* The problem: Begin with the first line of the listing and quote every line through the one containing "col = scn.collection"; give only those lines.

* Provided data:
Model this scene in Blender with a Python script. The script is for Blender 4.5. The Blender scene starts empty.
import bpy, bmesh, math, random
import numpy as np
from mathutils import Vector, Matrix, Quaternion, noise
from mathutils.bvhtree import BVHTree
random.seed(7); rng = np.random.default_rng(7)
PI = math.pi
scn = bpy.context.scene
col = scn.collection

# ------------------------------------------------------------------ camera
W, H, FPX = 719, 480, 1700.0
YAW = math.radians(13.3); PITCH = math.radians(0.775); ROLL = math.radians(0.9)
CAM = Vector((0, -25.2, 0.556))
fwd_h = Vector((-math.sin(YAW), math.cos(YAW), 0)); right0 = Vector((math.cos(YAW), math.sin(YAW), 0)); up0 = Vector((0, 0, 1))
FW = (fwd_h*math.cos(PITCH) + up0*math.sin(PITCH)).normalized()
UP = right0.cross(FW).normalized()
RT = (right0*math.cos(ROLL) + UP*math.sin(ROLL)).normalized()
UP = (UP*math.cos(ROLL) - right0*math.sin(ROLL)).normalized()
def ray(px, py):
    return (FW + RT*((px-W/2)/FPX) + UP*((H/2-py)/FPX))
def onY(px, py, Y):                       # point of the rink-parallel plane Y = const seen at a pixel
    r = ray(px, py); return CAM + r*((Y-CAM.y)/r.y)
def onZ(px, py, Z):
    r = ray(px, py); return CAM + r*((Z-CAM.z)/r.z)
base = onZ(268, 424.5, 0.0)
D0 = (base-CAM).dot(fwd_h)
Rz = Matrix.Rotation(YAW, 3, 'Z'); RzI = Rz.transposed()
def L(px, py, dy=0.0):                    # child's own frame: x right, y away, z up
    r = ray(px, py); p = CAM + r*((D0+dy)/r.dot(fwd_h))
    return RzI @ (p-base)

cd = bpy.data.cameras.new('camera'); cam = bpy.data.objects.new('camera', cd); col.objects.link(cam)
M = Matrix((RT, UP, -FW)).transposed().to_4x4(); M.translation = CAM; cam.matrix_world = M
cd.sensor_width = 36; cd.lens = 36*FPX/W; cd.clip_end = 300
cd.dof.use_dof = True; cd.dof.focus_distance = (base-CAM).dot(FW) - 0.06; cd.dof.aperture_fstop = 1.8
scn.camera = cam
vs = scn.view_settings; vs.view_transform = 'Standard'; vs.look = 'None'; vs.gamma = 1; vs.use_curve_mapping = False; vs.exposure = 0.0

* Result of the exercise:
Model this scene in Blender with a Python script. The script is for Blender 4.5. The Blender scene starts empty.
import bpy, bmesh, math, random
import numpy as np
from mathutils import Vector, Matrix, Quaternion, noise
from mathutils.bvhtree import BVHTree
random.seed(7); rng = np.random.default_rng(7)
PI = math.pi
scn = bpy.context.scene
col = scn.collection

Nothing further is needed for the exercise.